Given problem.
All lines from the one with "Continue the Blender" through the one with "o = bpy.data.objects.new('pop_rivet', pme);", and only those, are to be reproduced exactly, both ends included.

Record set.
########################################
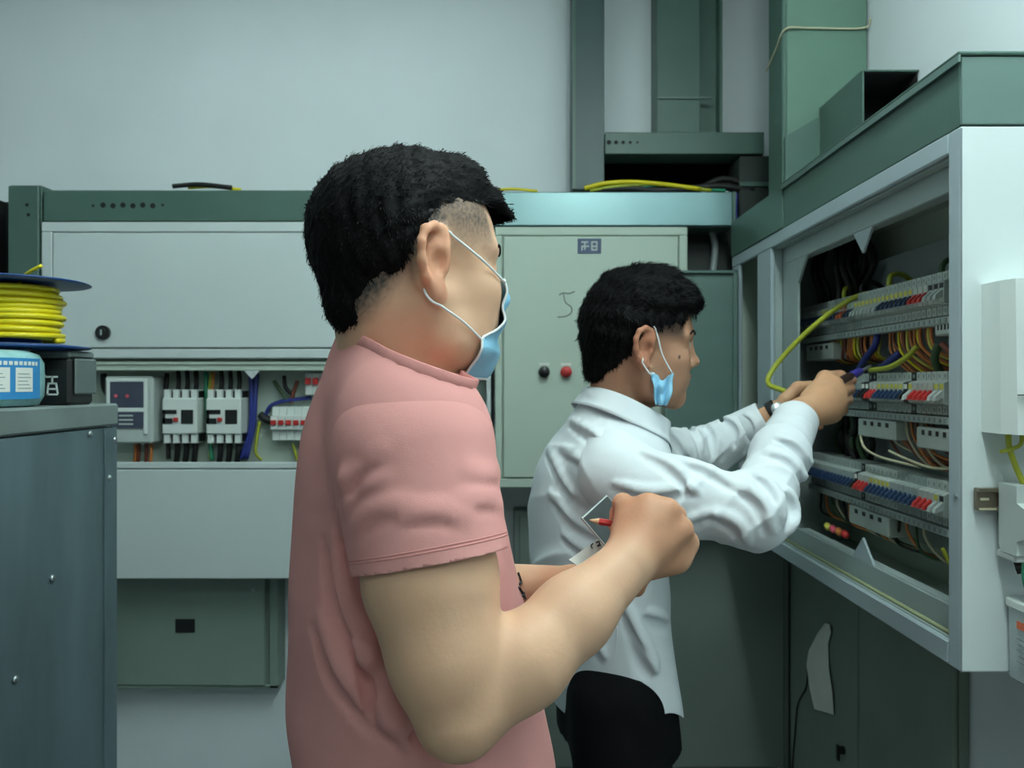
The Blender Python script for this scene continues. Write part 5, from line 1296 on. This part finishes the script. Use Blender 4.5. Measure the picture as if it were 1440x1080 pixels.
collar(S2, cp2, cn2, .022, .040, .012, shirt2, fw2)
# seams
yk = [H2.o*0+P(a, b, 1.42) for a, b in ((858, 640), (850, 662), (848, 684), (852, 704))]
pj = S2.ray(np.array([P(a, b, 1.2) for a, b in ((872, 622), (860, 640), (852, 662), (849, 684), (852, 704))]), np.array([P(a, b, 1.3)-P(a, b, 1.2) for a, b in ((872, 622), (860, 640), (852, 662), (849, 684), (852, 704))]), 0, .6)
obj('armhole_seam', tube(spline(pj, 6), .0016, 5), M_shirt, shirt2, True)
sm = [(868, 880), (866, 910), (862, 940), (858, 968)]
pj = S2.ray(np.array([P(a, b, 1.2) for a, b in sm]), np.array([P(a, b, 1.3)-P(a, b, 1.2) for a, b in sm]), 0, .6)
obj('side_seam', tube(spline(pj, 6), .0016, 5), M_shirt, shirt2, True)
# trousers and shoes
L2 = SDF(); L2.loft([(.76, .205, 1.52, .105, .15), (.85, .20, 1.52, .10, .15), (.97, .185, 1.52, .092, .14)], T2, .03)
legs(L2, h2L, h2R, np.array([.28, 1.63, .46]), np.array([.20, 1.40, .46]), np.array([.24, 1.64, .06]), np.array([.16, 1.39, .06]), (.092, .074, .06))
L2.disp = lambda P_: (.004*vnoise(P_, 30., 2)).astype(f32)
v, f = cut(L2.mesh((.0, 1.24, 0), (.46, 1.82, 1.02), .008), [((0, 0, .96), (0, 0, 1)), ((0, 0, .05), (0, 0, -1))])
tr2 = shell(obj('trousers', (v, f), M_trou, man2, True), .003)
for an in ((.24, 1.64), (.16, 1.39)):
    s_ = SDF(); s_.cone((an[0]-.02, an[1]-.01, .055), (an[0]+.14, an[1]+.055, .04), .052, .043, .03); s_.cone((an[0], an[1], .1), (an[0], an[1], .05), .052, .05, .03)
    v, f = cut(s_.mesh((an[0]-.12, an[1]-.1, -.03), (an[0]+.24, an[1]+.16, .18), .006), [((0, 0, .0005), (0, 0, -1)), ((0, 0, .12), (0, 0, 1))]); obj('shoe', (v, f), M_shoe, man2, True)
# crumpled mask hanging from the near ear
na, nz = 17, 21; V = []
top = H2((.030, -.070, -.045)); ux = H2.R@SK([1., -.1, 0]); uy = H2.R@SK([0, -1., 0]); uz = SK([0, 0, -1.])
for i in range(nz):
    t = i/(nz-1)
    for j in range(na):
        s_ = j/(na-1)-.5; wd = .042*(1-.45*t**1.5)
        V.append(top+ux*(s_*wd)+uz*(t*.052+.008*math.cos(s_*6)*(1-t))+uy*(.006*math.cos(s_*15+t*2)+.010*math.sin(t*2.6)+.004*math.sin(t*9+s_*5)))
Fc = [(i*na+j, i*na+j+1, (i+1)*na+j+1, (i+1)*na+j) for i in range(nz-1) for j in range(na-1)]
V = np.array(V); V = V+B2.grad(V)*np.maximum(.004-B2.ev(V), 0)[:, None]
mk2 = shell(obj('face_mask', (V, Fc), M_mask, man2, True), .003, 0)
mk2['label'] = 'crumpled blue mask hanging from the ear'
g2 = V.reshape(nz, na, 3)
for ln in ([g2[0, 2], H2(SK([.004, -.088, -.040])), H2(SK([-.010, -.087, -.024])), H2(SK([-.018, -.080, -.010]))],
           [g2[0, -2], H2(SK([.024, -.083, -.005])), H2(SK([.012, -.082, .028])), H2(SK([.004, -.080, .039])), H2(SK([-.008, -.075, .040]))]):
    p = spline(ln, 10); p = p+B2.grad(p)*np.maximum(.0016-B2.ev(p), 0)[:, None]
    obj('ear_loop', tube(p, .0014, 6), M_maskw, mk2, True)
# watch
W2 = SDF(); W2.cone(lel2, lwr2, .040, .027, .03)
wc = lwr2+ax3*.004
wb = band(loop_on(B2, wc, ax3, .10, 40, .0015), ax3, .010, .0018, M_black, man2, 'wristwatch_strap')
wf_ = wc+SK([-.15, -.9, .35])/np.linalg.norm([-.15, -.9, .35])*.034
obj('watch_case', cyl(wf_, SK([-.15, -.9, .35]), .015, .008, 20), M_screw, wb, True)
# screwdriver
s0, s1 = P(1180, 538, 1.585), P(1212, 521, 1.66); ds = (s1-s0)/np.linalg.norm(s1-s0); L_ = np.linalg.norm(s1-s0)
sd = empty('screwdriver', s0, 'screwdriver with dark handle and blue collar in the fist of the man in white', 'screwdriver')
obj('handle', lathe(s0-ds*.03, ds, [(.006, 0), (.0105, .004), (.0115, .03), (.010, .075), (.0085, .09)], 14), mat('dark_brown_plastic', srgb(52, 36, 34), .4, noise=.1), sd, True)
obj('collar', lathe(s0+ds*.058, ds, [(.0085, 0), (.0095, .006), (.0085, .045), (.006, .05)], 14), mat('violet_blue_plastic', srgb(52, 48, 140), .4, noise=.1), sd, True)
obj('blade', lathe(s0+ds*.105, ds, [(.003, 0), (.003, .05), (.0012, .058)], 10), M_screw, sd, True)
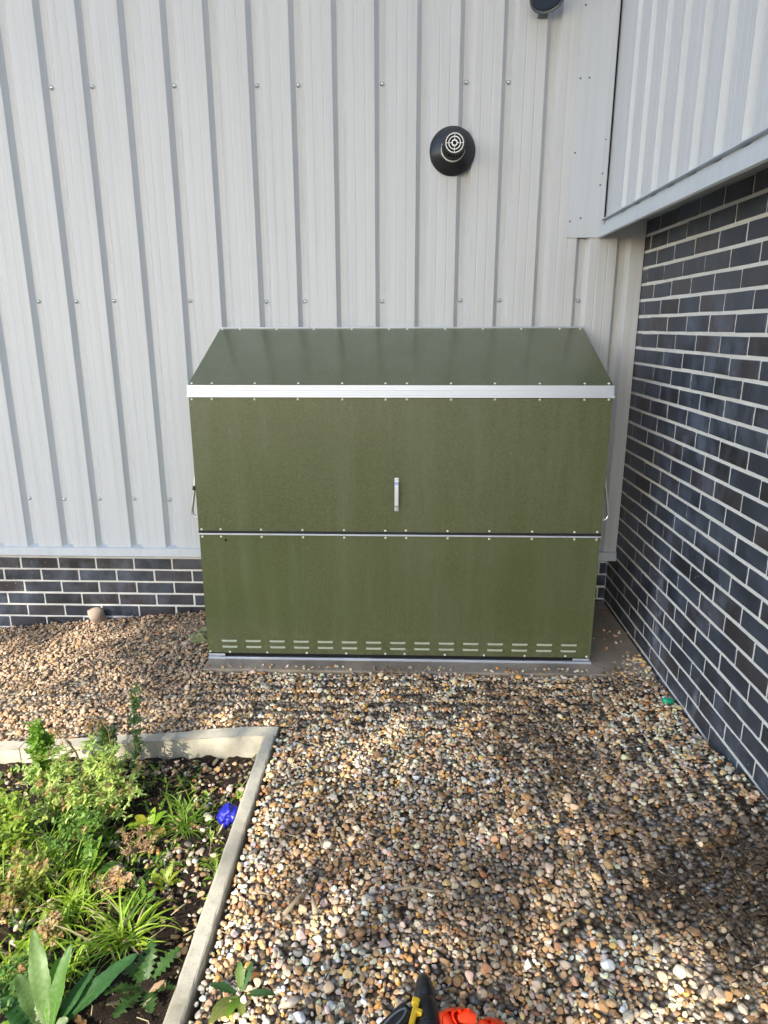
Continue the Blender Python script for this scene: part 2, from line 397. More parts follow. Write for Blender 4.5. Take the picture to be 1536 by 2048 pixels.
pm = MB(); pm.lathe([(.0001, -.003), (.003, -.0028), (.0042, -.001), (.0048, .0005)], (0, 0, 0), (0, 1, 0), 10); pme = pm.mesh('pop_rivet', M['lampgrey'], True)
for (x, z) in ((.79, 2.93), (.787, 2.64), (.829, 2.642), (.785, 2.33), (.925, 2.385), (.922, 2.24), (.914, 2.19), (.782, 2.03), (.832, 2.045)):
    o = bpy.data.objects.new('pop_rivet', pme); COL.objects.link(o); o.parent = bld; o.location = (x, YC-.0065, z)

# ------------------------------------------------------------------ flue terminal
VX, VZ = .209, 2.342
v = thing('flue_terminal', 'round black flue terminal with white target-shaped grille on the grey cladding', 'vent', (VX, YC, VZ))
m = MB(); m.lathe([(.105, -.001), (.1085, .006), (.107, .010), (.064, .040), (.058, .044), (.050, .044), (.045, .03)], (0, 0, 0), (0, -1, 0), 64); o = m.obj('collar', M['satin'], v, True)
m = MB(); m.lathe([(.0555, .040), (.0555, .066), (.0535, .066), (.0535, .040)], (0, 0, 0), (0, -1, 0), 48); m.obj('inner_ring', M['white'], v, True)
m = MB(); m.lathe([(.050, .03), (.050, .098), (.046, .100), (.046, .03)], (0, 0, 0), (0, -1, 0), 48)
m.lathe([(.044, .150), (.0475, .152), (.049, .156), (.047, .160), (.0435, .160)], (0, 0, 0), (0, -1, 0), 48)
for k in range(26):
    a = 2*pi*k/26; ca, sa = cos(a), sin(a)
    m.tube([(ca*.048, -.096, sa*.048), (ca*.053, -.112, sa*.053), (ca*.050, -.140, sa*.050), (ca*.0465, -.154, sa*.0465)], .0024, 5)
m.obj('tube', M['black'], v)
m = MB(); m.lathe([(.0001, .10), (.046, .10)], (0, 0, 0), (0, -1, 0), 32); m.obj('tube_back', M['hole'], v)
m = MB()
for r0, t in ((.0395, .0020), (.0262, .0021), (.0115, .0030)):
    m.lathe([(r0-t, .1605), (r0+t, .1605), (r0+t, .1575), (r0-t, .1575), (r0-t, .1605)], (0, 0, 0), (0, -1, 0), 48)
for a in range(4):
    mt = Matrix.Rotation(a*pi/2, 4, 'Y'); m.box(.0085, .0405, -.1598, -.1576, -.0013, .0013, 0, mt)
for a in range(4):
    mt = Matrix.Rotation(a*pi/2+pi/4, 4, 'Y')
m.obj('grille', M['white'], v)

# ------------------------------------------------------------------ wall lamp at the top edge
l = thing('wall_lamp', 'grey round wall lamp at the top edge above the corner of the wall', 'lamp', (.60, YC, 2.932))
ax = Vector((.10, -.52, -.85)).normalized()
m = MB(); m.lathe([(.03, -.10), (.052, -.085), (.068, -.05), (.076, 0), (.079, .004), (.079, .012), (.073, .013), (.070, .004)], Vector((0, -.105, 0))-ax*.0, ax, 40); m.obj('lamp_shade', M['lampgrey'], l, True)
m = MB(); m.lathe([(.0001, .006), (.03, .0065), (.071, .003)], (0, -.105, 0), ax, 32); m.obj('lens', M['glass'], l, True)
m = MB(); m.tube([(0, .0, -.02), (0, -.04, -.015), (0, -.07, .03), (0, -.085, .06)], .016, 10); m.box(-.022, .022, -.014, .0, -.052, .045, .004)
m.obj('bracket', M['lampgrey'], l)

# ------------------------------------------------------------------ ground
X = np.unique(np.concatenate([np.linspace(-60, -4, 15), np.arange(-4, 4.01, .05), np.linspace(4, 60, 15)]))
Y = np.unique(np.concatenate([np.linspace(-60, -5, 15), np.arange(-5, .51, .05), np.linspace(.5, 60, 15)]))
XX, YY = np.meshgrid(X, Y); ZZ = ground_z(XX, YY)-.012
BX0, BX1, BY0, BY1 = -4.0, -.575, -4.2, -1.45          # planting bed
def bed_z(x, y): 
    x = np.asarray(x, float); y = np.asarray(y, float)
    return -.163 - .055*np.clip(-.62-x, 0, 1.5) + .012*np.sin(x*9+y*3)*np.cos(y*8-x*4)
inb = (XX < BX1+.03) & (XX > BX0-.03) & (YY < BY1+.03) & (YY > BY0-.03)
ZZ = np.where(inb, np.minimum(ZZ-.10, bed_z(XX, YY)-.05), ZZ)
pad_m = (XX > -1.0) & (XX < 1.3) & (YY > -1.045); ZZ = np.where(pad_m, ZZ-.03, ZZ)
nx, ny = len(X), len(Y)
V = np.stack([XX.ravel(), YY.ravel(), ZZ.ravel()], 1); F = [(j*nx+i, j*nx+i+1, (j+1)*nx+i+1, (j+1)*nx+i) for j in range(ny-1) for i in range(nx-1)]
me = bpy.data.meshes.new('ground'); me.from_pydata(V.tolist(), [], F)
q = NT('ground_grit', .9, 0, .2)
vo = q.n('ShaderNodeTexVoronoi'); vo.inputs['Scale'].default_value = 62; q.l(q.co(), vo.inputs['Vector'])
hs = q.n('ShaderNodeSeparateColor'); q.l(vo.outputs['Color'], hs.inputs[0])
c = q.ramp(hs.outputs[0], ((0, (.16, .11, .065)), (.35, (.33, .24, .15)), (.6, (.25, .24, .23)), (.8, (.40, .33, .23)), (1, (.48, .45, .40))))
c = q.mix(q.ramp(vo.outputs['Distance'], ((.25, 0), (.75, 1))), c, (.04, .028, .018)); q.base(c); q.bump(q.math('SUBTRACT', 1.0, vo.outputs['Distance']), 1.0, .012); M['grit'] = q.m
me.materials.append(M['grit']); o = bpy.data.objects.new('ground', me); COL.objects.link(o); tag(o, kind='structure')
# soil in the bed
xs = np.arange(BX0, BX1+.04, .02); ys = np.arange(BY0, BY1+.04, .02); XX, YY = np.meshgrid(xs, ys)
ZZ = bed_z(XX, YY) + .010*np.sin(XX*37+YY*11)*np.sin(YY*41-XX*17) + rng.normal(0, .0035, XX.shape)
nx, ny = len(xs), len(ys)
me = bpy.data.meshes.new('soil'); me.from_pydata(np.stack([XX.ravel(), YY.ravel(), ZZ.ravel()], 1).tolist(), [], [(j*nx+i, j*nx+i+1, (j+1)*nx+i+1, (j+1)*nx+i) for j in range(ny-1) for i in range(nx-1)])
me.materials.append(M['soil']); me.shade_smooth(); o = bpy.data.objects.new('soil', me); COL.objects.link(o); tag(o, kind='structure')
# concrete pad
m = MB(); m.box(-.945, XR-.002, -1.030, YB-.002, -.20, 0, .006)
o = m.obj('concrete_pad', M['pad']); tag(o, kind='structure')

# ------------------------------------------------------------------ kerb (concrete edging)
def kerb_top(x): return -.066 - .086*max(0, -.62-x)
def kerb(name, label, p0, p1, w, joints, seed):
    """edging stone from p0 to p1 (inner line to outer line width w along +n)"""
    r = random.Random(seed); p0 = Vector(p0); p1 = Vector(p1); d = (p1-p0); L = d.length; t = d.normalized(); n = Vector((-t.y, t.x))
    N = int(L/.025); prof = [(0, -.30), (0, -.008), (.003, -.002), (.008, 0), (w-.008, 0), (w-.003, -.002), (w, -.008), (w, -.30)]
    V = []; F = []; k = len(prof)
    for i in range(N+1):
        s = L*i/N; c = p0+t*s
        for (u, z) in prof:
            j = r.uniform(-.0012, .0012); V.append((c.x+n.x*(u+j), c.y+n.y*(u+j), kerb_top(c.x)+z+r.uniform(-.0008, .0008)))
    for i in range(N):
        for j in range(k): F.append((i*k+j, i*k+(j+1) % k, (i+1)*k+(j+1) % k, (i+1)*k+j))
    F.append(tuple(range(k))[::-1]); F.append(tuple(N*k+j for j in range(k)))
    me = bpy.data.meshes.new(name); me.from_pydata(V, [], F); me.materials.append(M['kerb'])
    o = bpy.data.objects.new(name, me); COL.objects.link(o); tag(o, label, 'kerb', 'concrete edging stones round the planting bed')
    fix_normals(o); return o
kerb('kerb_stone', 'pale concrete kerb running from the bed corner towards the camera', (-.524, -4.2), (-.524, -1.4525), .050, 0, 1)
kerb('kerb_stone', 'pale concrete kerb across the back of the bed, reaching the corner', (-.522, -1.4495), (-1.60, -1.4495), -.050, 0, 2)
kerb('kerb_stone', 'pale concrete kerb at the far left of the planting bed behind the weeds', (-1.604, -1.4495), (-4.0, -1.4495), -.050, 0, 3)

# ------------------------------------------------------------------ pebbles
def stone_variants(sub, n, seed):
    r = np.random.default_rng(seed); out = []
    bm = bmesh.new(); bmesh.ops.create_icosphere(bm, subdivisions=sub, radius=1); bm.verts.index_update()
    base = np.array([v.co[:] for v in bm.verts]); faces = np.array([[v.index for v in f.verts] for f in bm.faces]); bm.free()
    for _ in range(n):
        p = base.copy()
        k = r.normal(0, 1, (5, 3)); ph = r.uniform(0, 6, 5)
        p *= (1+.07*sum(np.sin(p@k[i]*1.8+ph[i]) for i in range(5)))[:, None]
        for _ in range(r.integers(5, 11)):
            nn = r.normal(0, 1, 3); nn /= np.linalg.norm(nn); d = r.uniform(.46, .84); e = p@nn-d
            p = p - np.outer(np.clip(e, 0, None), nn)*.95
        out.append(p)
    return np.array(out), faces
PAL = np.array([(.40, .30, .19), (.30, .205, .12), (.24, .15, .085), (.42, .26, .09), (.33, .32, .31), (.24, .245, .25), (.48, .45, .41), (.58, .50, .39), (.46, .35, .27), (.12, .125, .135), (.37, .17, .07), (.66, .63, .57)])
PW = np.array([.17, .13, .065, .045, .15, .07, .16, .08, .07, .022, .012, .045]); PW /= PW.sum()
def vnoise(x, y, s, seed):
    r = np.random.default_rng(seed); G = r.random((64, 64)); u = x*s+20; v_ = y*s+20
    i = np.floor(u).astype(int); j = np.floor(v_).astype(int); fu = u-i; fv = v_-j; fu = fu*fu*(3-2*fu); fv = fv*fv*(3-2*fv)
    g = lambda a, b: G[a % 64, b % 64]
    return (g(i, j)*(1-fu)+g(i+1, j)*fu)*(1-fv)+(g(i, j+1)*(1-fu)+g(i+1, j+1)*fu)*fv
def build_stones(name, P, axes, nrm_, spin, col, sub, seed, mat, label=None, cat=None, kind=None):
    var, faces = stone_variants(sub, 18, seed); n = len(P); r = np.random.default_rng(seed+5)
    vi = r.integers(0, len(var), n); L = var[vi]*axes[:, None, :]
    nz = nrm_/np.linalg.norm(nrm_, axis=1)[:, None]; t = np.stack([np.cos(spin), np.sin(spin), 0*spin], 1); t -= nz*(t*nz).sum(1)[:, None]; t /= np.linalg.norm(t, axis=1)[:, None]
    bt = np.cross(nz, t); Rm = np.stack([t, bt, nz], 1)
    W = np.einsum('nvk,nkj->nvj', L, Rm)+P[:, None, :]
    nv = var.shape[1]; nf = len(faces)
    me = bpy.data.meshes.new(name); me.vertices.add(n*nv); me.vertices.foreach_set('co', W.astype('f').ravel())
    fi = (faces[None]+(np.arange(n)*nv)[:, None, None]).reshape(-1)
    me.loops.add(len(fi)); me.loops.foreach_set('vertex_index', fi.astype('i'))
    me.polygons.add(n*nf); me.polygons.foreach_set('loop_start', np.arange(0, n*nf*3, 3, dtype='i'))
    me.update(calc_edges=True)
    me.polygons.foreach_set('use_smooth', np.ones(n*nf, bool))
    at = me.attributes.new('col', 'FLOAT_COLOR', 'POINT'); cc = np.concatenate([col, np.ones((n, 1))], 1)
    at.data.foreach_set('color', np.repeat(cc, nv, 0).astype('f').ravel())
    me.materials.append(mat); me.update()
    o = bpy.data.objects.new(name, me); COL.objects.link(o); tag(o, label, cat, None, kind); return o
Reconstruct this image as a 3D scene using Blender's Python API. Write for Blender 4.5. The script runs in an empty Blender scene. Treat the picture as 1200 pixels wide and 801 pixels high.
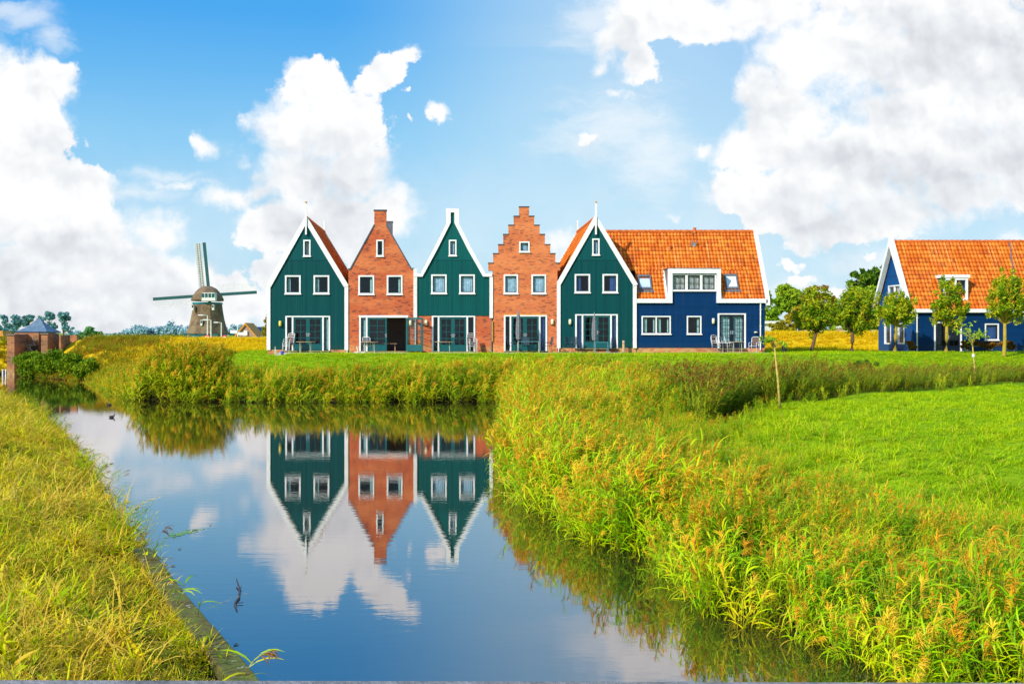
########################################
Right answer.
Continue the Blender Python script for this scene: part 2, from line 397. More parts follow. Write for Blender 4.5. Take the picture to be 1536 by 2048 pixels.
pm = MB(); pm.lathe([(.0001, -.003), (.003, -.0028), (.0042, -.001), (.0048, .0005)], (0, 0, 0), (0, 1, 0), 10); pme = pm.mesh('pop_rivet', M['lampgrey'], True)
for (x, z) in ((.79, 2.93), (.787, 2.64), (.829, 2.642), (.785, 2.33), (.925, 2.385), (.922, 2.24), (.914, 2.19), (.782, 2.03), (.832, 2.045)):
    o = bpy.data.objects.new('pop_rivet', pme); COL.objects.link(o); o.parent = bld; o.location = (x, YC-.0065, z)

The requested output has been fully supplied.